Left Out of Will
Will Dispute

It is not unusual to feel aggrieved at being left out of a Will or to question the intent of the deceased person. A Will dispute lawyer is often engaged to provide advice on a Will that has been in place for some time, where there have been major changes in the deceased person’s circumstances and the Will has not been amended to consider those circumstances.

The following is an example of a complicated situation involving an estranged couple whom we will refer to as John & Mary (not real names). John’s siblings are considering disputing the Will and have requested advice from lawyers specialising in wills on whether there are grounds for contesting a will. 

Case Work

John and Mary had been in a relationship for several years prior to getting married. During that time, John’s parents passed away leaving an inheritance.  Despite the fact that they were only boyfriend and girlfriend, John when creating his Will made Mary the sole beneficiary which reflected his wishes at that time. 

Some years later, John & Mary married. A few years later John suffered a major illness, the marriage broke down having lasted only 3 years and they became estranged but never divorced.

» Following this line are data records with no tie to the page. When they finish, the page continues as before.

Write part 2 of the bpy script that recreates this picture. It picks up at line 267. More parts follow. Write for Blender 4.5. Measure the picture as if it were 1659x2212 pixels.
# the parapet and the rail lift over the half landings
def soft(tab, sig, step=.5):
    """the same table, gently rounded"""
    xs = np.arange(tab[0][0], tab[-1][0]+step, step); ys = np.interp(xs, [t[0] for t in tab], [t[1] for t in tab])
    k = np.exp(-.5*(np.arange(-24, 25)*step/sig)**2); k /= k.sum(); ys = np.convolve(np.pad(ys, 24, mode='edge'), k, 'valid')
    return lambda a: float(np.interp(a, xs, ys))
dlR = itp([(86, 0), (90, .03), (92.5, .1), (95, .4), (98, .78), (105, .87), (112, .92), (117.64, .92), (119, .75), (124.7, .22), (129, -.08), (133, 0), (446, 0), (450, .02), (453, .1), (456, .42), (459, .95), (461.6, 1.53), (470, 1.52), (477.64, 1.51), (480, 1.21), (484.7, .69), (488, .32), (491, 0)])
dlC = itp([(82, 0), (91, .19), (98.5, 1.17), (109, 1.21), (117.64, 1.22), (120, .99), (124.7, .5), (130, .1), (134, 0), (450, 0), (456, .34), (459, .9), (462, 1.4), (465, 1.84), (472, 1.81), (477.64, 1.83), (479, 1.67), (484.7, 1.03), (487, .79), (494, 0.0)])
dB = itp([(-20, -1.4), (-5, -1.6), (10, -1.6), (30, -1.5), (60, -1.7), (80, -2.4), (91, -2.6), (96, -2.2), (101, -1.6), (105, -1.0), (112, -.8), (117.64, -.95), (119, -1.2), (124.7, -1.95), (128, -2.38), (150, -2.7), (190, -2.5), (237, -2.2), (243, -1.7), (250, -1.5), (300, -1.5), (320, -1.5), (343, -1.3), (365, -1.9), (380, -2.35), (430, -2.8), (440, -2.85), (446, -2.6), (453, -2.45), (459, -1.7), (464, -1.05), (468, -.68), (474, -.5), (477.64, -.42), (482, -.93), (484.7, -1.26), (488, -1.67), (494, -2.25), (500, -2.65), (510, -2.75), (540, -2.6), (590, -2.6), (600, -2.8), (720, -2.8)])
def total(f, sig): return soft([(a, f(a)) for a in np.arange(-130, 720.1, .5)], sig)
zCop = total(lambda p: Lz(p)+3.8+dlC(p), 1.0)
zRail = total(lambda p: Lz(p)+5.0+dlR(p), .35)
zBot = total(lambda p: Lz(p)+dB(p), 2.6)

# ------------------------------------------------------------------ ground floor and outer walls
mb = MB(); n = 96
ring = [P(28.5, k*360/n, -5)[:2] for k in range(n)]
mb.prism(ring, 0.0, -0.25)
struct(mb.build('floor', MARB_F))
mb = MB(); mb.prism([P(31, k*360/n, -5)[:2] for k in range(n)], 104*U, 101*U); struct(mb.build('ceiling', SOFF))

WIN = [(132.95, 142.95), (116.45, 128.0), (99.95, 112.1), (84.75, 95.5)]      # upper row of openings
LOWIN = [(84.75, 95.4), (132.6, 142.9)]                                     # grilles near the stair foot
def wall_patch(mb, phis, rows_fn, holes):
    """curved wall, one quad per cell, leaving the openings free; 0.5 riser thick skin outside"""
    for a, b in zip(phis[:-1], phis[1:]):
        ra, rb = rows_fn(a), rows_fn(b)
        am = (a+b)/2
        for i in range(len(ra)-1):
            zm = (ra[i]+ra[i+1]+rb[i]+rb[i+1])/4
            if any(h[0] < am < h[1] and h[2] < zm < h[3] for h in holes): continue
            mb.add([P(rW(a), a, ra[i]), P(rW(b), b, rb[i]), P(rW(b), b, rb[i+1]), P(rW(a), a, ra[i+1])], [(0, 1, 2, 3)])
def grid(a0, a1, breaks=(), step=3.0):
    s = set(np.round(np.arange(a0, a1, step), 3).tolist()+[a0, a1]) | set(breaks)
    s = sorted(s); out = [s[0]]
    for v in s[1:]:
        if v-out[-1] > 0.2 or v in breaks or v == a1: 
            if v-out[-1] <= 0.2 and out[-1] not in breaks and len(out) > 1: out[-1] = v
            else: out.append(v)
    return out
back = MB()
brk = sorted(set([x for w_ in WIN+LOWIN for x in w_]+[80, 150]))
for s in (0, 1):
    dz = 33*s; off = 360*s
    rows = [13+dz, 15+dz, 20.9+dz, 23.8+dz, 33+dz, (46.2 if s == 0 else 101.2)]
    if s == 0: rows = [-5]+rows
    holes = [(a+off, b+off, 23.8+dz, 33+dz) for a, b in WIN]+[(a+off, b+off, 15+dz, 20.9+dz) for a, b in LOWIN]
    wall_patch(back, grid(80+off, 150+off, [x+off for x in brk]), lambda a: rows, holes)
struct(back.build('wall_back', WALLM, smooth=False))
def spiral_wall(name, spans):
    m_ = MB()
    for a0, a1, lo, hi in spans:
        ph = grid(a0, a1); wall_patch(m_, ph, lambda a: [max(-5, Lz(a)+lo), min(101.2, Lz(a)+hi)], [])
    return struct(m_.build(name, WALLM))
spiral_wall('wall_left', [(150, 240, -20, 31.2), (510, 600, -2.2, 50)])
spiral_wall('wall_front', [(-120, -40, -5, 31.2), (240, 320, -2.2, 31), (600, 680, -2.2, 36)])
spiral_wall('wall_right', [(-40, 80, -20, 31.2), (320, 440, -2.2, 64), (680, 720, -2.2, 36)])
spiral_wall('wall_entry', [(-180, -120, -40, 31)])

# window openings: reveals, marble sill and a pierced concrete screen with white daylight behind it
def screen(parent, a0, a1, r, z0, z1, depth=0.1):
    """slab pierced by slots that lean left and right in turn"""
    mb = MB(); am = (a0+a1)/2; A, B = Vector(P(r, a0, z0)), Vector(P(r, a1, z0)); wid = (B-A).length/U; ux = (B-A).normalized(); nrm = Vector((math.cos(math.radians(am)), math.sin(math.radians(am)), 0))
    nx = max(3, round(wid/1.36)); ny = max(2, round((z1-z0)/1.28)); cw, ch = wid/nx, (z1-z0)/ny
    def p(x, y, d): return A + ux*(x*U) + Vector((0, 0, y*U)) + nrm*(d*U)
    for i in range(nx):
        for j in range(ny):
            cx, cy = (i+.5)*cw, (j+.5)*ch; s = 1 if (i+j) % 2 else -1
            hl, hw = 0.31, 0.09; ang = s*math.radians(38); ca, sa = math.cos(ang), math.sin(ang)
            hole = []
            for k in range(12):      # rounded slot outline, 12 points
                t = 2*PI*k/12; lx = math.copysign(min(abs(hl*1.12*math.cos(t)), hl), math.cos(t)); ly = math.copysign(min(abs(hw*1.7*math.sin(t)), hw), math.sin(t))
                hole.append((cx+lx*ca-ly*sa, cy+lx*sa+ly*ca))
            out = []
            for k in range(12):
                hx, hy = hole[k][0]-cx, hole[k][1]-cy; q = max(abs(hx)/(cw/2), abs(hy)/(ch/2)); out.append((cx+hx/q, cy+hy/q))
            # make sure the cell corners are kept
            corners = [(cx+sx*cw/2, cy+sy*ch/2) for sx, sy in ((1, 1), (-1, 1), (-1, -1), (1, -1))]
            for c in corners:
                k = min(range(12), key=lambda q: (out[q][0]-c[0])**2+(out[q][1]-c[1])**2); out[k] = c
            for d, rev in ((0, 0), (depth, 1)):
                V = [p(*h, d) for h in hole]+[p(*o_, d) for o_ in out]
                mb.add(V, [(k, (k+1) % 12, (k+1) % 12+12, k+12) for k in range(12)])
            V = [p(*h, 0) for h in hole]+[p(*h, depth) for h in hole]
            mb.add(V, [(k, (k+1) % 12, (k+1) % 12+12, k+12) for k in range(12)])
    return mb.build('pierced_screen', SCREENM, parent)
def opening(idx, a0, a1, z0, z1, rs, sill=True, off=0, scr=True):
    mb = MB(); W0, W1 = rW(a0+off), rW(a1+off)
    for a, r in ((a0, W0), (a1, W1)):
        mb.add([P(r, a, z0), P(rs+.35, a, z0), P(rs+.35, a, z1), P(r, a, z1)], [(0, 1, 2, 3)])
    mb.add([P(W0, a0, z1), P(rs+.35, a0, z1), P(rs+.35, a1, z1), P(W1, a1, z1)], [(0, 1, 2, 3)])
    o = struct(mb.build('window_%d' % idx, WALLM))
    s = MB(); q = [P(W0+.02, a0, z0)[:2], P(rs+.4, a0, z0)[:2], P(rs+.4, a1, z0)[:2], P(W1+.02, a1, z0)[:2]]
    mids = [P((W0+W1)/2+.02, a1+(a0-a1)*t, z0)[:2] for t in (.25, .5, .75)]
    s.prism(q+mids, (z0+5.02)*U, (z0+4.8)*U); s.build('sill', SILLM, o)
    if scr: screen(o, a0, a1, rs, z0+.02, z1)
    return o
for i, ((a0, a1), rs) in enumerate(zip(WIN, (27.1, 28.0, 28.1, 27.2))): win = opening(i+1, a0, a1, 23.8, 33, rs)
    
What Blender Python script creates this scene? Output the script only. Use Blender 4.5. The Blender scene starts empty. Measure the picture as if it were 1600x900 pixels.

A decade further on, John suffered another major health crisis, similar to his first. During this time, his estranged wife Mary did not visit nor provide any comfort to him. However, one of his siblings returned from overseas to spend time with him during his recuperation. At that time, the Will was discussed and according to the sibling, John admitted that it had not been changed for nearly 15 years, but that he would like it to better reflect his current wishes. His sibling also believed that originally, his brother was intimidated into making a Will making Mary the sole beneficiary in the first place.

Unfortunately. John was involved in a tragic accident and passed away without having created a new Will.

John’s siblings requested a copy of the Will from Mary, the estranged wife but this was refused. Having no knowledge of the actual contents, they believed that John’s true wishes would be to have his assets distributed equally between the siblings and his estranged wife. 

Outcome

There are 2 aspects of law in NSW that will impact this case whether the siblings will be able to successfully contest the Will -the effect that marriage can have on a Will and eligibility to apply for family provision orders.

Effect of Marriage on a Will:

Please note that a Testator is the person that made the Will.

  1. A Will is revoked by the marriage of a Testator
  2. Despite the above point, the following are not revoked by the marriage of the testator
    • A disposition to the person to whom the testator is married at the time of his death,
    • An appointment as executor, trustee, advisory trustee or guardian of the person to whom the testator is married at the time of his death,
    • A will made in the exercise of a power of appointment if the property in relation to which the appointment is exercised would not pass to the executor, administrator or NSW Trustee and Guardian if the power of appointment was not exercised.
    • A will made in contemplation of a particular marriage, whether or not that contemplation is expressed in the will, is not revoked by the solemnisation of the marriage concerned.
    • A will that is expressed to be made in contemplation of marriage generally is not revoked by the solemnisation of a marriage of the testator.

Applications for family provision orders

The following are eligible persons who may apply to the Court for a family provision order in respect of the estate of a deceased person—

  1. A person who was the spouse of the deceased person at the time of the deceased person’s death,
  2. A person with whom the deceased person was living in a de facto relationship at the time of the deceased person’s death,
  3. A child of the deceased person,
  4. A former spouse of the deceased person,
  5. A person—
    • Who was, at any particular time, wholly or partly dependent on the deceased person, and
    • Who is a grandchild of the deceased person or was, at that particular time or at any other time, a member of the household of which the deceased person was a member,
    • A person with whom the deceased person was living in a close personal relationship at the time of the deceased person’s death.

Conclusion:

Considering the 2 legal issues indicated above, it appears that the siblings will not be able to successfully contest this Will. Firstly, the original Will has not been revoked and remains in place. Secondly, an application for family provision order for their deceased brother’s estate would unlikely be granted as the siblings would not be regarded as eligible & have the right to apply to the Family Court.

Advice:

Your Will should be regularly assessed so that it reflects your current situation. Any changes to marital status you should create a new Will as well as review your Executor of the Will. Other Estate Planning documents such as Power of Attorney and Guardianship as well as financial assets such as your Superannuation and the binding nomination are also important areas to attend to.